Task instructions:
Look in the material below for the line with "Keep writing the" and the line with "tag(mb.build('bark_chip', DARK), lab, 'debris', 'dark", then set down exactly those two lines and all lines between, nothing more.

____________

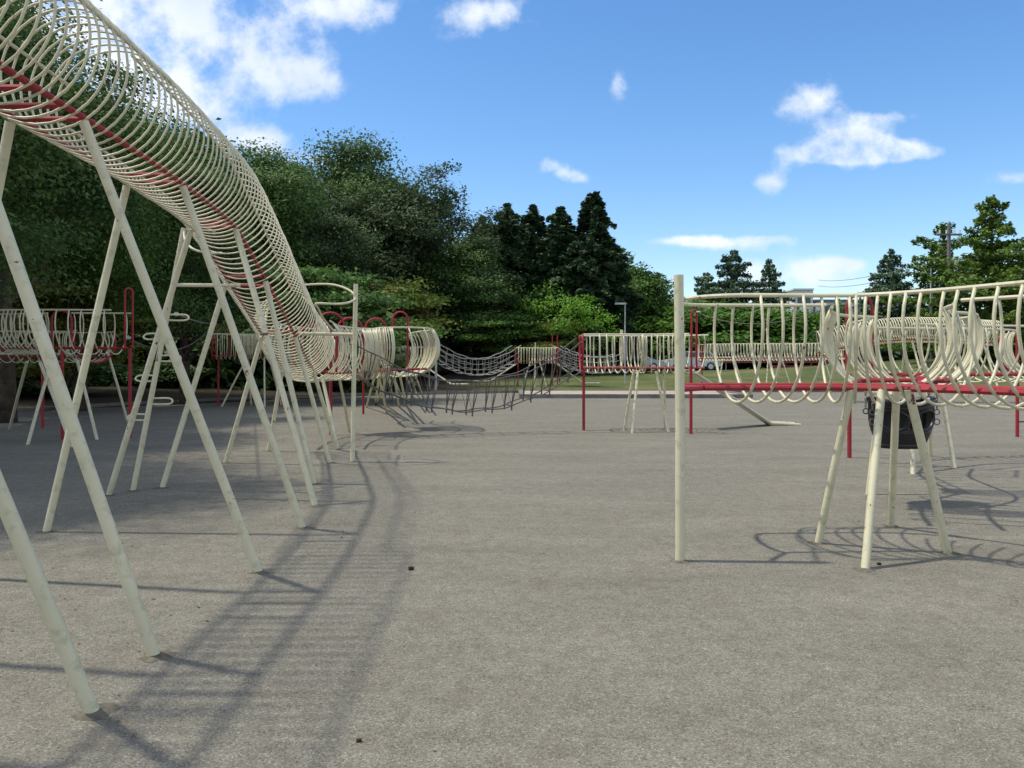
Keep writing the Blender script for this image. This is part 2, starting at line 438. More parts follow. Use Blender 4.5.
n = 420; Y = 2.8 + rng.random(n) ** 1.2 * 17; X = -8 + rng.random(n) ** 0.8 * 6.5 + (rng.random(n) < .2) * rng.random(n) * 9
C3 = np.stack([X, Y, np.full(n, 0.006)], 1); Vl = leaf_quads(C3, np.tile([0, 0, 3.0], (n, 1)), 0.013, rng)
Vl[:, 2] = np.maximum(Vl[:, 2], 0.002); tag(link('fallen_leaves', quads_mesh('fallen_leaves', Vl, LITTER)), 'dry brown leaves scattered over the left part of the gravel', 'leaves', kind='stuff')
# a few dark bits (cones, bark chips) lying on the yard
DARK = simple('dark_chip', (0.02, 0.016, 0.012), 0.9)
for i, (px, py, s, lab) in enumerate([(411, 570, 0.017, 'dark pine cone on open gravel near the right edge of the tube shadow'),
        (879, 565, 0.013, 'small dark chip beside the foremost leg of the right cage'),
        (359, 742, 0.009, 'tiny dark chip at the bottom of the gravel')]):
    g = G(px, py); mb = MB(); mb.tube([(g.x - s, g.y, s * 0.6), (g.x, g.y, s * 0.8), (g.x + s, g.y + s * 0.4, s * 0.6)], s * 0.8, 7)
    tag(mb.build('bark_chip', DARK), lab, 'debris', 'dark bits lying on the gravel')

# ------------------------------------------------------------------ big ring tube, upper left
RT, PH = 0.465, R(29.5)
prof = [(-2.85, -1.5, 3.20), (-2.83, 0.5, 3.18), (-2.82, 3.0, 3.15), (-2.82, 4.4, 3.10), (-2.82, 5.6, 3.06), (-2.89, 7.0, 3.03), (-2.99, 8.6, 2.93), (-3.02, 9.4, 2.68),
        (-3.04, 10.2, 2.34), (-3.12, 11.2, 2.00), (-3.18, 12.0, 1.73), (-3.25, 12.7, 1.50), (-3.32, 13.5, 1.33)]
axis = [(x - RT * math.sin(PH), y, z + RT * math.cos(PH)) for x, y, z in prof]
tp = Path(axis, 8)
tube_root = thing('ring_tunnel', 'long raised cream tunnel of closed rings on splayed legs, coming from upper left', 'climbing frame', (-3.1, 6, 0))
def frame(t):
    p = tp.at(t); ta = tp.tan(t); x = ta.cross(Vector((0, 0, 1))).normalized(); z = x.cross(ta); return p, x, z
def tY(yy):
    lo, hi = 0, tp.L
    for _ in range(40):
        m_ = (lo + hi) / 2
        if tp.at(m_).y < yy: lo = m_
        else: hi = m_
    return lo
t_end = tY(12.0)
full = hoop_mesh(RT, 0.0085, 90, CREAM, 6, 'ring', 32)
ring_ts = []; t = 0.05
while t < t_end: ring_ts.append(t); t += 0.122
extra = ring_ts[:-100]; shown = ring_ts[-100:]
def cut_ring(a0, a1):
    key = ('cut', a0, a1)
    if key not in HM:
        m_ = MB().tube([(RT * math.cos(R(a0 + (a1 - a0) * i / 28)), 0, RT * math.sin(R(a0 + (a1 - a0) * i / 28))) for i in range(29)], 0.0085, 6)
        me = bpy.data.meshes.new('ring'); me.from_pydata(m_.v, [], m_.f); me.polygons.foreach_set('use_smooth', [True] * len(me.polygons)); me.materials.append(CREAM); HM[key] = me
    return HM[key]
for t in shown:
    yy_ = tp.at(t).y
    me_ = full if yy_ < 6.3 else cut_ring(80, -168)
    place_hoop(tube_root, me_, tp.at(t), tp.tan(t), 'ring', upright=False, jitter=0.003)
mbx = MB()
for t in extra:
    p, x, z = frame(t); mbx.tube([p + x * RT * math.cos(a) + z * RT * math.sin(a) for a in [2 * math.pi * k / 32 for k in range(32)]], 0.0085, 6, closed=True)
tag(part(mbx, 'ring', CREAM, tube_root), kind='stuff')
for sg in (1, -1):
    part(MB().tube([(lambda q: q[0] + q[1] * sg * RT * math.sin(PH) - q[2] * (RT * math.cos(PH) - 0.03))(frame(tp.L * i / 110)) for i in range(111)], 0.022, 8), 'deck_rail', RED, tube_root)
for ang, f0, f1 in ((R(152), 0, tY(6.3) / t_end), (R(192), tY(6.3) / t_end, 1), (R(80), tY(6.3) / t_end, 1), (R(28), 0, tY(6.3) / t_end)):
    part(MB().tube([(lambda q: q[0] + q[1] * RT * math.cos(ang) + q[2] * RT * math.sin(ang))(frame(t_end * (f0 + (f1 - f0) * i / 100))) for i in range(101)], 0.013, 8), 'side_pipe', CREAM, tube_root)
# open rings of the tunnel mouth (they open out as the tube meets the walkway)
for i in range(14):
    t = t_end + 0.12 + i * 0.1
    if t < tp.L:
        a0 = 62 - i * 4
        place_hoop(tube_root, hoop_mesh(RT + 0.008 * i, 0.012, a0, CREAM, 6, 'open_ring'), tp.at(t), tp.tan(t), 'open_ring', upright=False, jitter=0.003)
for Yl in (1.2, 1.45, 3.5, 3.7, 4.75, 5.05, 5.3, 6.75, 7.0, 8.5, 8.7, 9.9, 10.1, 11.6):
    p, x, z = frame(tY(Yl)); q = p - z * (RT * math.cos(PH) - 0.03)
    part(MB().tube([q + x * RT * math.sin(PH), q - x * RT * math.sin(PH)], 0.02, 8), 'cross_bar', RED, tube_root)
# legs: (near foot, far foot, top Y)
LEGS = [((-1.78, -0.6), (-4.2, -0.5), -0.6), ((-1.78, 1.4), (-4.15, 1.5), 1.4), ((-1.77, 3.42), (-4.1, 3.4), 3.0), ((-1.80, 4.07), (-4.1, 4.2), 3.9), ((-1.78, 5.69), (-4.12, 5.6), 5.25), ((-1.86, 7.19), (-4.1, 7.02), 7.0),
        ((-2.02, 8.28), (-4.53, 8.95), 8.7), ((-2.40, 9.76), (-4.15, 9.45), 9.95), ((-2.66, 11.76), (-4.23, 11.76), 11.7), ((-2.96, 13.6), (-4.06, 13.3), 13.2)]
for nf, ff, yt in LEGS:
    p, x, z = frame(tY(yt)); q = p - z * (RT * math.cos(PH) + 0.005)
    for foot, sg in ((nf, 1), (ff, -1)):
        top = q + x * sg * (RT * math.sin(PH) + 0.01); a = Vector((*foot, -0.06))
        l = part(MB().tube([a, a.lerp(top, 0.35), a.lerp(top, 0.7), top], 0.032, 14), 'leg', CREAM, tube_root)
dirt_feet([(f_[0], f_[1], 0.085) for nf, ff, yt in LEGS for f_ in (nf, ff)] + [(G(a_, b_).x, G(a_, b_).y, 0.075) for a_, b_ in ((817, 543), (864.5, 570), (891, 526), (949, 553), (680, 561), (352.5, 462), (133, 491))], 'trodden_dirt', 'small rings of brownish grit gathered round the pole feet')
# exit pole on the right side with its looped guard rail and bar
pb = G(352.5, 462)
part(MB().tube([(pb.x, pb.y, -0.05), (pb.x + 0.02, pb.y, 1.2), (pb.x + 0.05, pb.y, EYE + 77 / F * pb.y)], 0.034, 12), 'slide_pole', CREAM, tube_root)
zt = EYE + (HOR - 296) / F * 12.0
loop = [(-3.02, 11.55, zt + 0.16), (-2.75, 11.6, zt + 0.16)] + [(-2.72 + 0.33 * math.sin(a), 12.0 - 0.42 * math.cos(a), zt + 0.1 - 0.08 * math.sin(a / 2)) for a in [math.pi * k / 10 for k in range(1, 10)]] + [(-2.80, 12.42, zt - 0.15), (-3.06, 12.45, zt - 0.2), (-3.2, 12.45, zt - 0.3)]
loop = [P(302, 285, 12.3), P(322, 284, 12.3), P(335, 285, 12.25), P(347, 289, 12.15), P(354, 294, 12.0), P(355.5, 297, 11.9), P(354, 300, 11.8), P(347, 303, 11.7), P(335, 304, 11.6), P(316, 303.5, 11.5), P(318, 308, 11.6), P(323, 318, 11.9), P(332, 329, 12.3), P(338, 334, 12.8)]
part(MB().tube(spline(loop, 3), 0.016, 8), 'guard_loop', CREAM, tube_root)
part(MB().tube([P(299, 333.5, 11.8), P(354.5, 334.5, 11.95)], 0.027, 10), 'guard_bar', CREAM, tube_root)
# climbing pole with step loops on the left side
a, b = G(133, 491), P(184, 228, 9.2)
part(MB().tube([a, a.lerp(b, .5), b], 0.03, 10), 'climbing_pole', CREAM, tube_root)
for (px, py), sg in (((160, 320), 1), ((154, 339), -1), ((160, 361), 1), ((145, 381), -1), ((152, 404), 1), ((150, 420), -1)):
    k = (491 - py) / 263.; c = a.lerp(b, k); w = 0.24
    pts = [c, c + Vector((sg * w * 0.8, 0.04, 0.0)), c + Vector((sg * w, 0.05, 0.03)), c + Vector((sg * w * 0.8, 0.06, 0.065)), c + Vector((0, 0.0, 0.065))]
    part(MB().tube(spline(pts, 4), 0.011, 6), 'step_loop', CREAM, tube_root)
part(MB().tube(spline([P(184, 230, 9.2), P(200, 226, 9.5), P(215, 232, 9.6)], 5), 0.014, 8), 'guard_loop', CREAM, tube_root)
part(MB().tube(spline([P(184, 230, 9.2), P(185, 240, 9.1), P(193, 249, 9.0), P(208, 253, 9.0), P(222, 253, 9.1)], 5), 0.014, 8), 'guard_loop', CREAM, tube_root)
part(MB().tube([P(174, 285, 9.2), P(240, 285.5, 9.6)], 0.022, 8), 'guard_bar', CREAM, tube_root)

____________

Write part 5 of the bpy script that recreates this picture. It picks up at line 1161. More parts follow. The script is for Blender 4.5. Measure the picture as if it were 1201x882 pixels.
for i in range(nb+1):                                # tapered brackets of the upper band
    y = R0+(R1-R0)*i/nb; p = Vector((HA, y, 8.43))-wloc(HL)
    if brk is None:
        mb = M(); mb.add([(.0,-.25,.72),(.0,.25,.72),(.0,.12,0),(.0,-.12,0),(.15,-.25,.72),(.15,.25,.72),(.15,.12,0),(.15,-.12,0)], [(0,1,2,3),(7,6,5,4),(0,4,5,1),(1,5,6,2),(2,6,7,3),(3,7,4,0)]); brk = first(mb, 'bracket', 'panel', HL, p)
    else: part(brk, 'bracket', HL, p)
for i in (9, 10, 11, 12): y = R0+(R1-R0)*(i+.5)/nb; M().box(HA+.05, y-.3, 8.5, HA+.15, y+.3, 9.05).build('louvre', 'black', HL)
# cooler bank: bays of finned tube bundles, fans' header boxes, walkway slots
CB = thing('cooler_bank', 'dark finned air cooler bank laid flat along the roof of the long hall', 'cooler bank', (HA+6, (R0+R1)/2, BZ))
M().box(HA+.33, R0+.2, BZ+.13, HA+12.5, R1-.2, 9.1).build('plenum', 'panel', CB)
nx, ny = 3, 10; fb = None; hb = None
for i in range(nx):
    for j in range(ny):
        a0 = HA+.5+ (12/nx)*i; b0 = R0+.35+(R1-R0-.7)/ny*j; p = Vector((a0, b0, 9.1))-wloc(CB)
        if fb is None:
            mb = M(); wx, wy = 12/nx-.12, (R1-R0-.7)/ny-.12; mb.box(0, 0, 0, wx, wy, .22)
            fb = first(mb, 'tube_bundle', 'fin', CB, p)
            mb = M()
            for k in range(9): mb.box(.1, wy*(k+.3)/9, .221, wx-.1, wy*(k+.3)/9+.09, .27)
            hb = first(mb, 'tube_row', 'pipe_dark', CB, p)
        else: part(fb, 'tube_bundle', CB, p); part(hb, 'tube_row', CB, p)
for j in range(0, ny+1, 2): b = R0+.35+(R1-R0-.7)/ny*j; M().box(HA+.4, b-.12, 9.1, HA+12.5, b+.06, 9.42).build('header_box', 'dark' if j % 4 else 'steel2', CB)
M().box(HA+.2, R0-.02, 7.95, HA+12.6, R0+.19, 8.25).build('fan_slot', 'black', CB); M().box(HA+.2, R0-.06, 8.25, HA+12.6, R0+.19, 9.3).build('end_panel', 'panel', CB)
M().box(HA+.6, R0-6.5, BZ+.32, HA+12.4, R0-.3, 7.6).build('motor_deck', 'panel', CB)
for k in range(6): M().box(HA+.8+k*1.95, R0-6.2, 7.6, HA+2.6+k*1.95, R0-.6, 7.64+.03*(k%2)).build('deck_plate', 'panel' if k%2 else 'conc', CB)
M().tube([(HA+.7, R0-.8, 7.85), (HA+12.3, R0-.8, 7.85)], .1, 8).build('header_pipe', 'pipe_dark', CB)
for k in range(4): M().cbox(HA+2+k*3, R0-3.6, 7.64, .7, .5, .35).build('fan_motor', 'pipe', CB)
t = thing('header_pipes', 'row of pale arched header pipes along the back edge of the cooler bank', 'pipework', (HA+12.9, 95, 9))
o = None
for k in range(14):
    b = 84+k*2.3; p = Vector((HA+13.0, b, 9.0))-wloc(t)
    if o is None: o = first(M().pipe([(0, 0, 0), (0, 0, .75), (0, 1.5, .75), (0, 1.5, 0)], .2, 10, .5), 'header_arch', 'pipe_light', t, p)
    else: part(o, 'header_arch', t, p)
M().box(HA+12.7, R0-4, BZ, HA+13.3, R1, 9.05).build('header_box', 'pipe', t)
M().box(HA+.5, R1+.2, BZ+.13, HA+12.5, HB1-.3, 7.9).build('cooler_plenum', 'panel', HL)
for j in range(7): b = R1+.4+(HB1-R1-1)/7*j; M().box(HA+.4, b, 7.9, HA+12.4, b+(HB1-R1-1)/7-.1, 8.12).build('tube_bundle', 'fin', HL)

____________

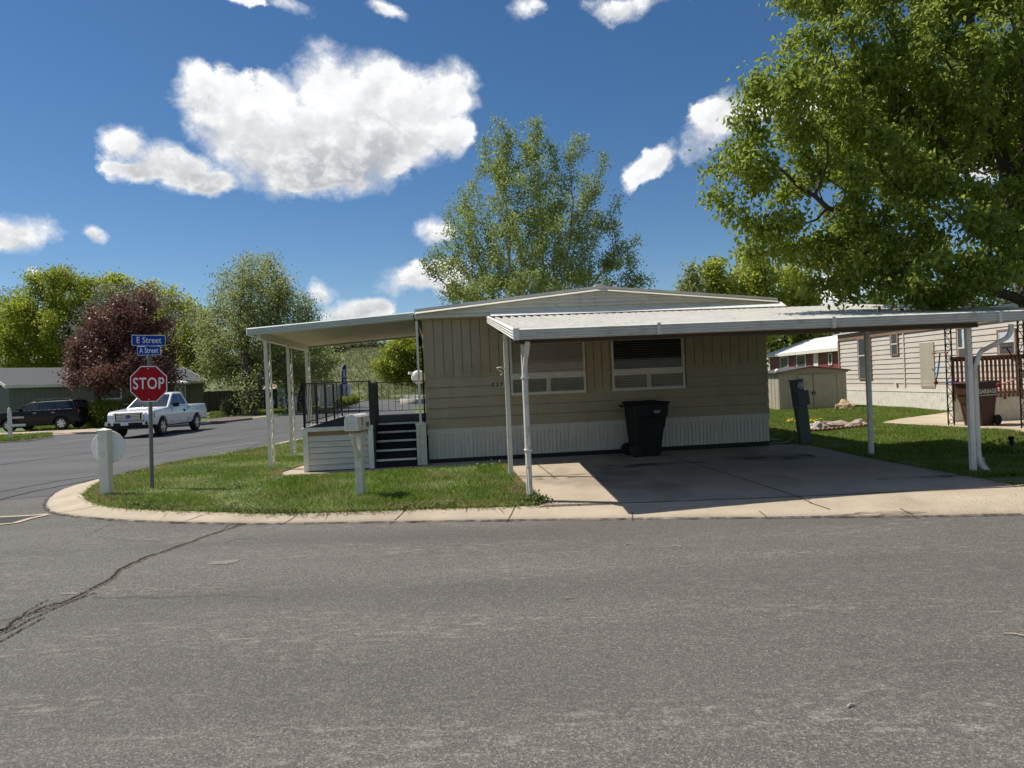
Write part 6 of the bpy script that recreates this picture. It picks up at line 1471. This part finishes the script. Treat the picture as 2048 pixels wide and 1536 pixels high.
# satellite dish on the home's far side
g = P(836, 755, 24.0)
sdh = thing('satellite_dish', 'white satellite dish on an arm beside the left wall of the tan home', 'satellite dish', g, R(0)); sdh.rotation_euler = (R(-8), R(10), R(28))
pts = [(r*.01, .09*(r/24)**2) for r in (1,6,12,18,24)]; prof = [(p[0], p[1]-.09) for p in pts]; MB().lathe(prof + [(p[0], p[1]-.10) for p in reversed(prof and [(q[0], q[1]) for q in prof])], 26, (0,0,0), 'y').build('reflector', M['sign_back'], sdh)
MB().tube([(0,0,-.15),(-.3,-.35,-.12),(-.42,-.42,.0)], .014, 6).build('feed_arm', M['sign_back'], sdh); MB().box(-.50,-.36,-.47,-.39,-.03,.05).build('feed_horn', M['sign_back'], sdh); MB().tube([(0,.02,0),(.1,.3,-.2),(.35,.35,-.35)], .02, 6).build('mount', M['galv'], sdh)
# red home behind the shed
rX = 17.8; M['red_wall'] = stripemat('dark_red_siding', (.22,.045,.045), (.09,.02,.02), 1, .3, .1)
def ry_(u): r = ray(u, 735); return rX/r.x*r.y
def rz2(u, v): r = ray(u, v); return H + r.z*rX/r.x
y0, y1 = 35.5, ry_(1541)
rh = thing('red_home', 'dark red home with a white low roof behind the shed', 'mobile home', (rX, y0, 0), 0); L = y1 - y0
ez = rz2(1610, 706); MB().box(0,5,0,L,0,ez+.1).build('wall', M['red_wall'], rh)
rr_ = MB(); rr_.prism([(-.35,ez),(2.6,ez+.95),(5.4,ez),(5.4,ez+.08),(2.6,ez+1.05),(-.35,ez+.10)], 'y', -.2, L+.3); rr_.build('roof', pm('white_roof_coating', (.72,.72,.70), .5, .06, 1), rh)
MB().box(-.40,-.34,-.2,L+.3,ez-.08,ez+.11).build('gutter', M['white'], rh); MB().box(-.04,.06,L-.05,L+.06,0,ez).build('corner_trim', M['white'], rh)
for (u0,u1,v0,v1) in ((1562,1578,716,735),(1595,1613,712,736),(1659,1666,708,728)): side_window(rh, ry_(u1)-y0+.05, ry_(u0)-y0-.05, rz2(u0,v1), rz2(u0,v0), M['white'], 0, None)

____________

Result of this exercise:
Keep writing the Blender script for this image. This is part 2, starting at line 438. More parts follow. Use Blender 4.5.
n = 420; Y = 2.8 + rng.random(n) ** 1.2 * 17; X = -8 + rng.random(n) ** 0.8 * 6.5 + (rng.random(n) < .2) * rng.random(n) * 9
C3 = np.stack([X, Y, np.full(n, 0.006)], 1); Vl = leaf_quads(C3, np.tile([0, 0, 3.0], (n, 1)), 0.013, rng)
Vl[:, 2] = np.maximum(Vl[:, 2], 0.002); tag(link('fallen_leaves', quads_mesh('fallen_leaves', Vl, LITTER)), 'dry brown leaves scattered over the left part of the gravel', 'leaves', kind='stuff')
# a few dark bits (cones, bark chips) lying on the yard
DARK = simple('dark_chip', (0.02, 0.016, 0.012), 0.9)
for i, (px, py, s, lab) in enumerate([(411, 570, 0.017, 'dark pine cone on open gravel near the right edge of the tube shadow'),
        (879, 565, 0.013, 'small dark chip beside the foremost leg of the right cage'),
        (359, 742, 0.009, 'tiny dark chip at the bottom of the gravel')]):
    g = G(px, py); mb = MB(); mb.tube([(g.x - s, g.y, s * 0.6), (g.x, g.y, s * 0.8), (g.x + s, g.y + s * 0.4, s * 0.6)], s * 0.8, 7)
    tag(mb.build('bark_chip', DARK), lab, 'debris', 'dark bits lying on the gravel')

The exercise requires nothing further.